Martha Fleming and Lyne Lapointe, La Donna Delinquenta

Corona Theatre

Lyne Lapointe and Martha Fleming have based their reputation on “excavating” derelict buildings and creating installations from and within them. Their sort of restoration does not aim at erasing the traces of time as much as displaying and exploring them. Each deserted building serves as a metaphor for the abandonment and ghettoization of the neighborhood in which it is located.

For their latest project they cleared away the accumulation of 20 years of filth and refuse from the interior of the Corona Theatre, revealing a post-Edwardian vaudeville house replete with elaborate moldings, trompe l’oeil decorations, and wreaths of painted flowers peeling from the ceiling. It is in this setting of obsolescence that Fleming and Lapointe created and presented their own theater piece on the discourse of representation, La Donna Delinquenta (The female offender, 1987). (The title is taken from a 19th-century criminology textbook.)

By dressing the walls of their set with figurative “frescoes” (actually large pencil drawings) that included images of women from classical mythology, Renaissance art, and the modern industrial era, they invoked a historical framework for their parable. The theatrical charge was carried not by a traditional narrative but by a discursive, multisensory presentation achieved with a series of scenographic drop curtains (a découpage forest, a fortress, and a drawing of a woman in a prison uniform under the words "I have been abandoned by the world; the title of one of Gustav Mahler’s Rückert Lieder); sound and light effects (rain, thunder, and lightning; Chinese shadows gliding on the stage); and a selection of vocal music (by Offenbach, Verdi, Mahler, and various Depression-era singers such as La Poune and Lydia Mendoza). But the abandoned theater itself remained constantly in the foreground, providing an undercurrent of irony throughout the production.

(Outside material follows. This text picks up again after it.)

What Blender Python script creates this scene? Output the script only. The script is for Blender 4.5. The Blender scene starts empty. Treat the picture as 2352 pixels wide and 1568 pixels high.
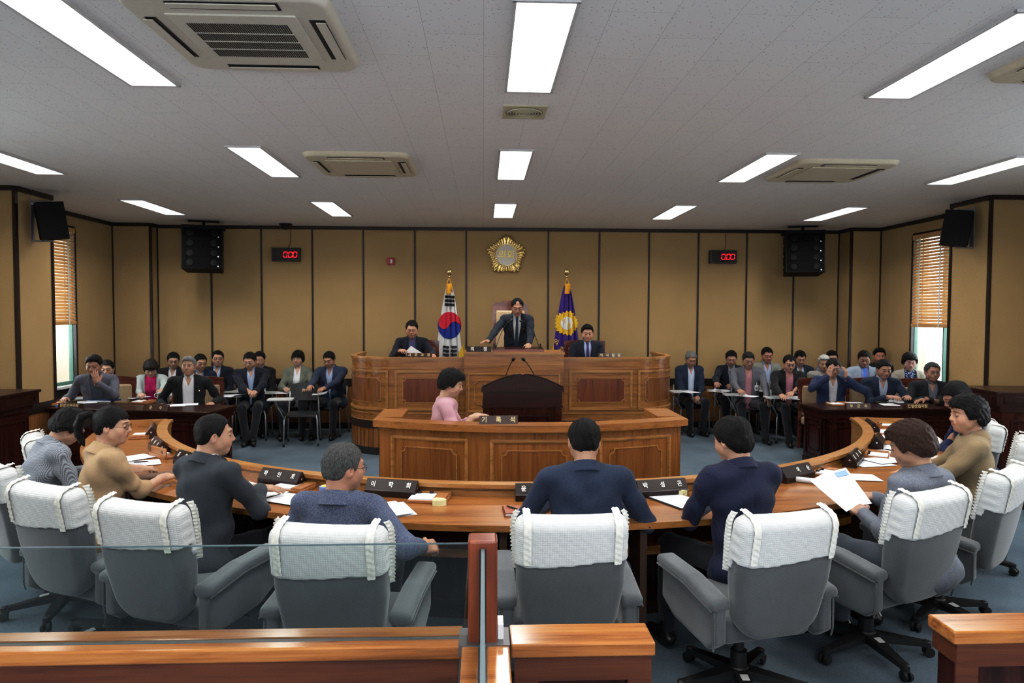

The dramatization was fragmented, split between silent performers and various “texts” conveyed over loudspeakers by intermediaries (the recorded vocal music, a recited poem). The sung or spoken words were accompanied by (and sometimes contradicted by) the gestures of the performers. Fleming played a traditional outcast figure, dressed in the same prisoner’s costume pictured in the drop curtain. She crisscrossed the stage while the despairing words and music of Mahler’s song (in the original German) echoed throughout the theater, and at the end of the scene climbed willingly into her coffin. This antiheroine personifies the criminal as a manifestation of social strife, which she can only escape through death. Lapointe acted out another recorded lament (a composite of Verdi, Offenbach, etc.), but the action took place in the orchestra pit rather than on the stage, thwarting the audience’s identification with the protagonist. The invisible actress, the exaggerated theatrical effects, the gothic iconography of decay and dissolution—all of these contributed to a Brechtian distancing, a suspension of seduction rather than of disbelief.

Like Brecht, Fleming and Lapointe choose oppression as the privileged position from which to view a reality shaped by our dominant ideology. A negative image of our society, seen from the fringe, La Donna Delinquenta questioned our habits of perception, our acceptance of history, and our avid dehumanizing appetite for the new.